El PRI surgió en 1929, con el nombre de Partido Nacional Revolucionario como un mecanismo para “institucionalizar” las pugnas entre los jefes revolucionarios para acceder al poder.

El PRI se atribuye la paz social (con sus evidentes rupturas), la estabilidad política y el crecimiento económico que vivió el país de los años 40 a finales de los 70 del siglo pasado. Al mismo tiempo imperaba la corrupción, la falta de democracia y el acoso, cuando no la represión, a los opositores. La ambigüedad ideológica y los acuerdos al margen de la ley, así como la política de la zanahoria y el garrote fueron prácticas habituales que le permitieron mantener el poder.
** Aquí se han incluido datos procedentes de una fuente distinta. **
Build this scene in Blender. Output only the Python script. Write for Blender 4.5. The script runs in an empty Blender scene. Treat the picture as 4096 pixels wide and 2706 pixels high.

Esta forma de gobernar dio origen a que en 1990 el escritor peruano Mario Vargas Llosa se refiriera a ella como “la dictadura perfecta”.

De esa manera de proceder abrevó la clase política actual que reproduce estas prácticas, aunque esté en otros partidos y con algunos matices. Esto ocurre porque buena parte de los funcionarios públicos actuales fueron militantes priistas de hueso colorado, pero, sobre todo, porque como se ha dicho, el priismo no es una militancia política, sino una forma de ser. No es necesario ser o haber sido militante del PRI para ser priista.

Lo vemos recurrentemente en la mayoría de los partidos. La falta de respeto a la ley electoral es una constante. Elección tras elección la autoridad electoral multa a prácticamente todos los institutos políticos por violar la ley. Jugar chueco, saltarse la norma es natural. A nadie le avergüenza. Nadie se disculpa por ello. Pagan la multa y a seguir con los chanchullos. Es un rasgo de la forma de ser priista que asumieron las demás opciones políticas. No sólo respecto a la ley electoral, sino a cualquier otra. La corrupción misma es una práctica socialmente aceptada.

El presidencialismo es otro rasgo priista que se mantiene vigente. Al presidente, sea el del país o el del más alejado municipio, se le sigue viendo como el gran tlatoani, como el emperador que resuelve todo y al que hay que rendirle pleitesía. Los gritos de “presidente” en los mítines de los precandidatos muestran esta relación paternalista que seguimos alentando.

Lo mismo ocurre con el clientelismo político, otro de los rasgos que el PRI desarrolló con maestría. Las ayudas, sea un permiso para una gran empresa o el asistencialismo para los más pobres, se convierten en mecanismos para generar la lealtad política. Los acarreos en los mítines son habituales, da igual cuál sea el partido.

En 1946 el PRI perdió su primera alcaldía; en 1989, su primera gubernatura y en 2000, la Presidencia de México. En este siglo la alternancia política es parte de la normalidad, han pasado 22 años, pero las formas políticas poco han cambiado. Por ello, aunque muriera el PRI, el priismo seguirá viviendo por muchos años más.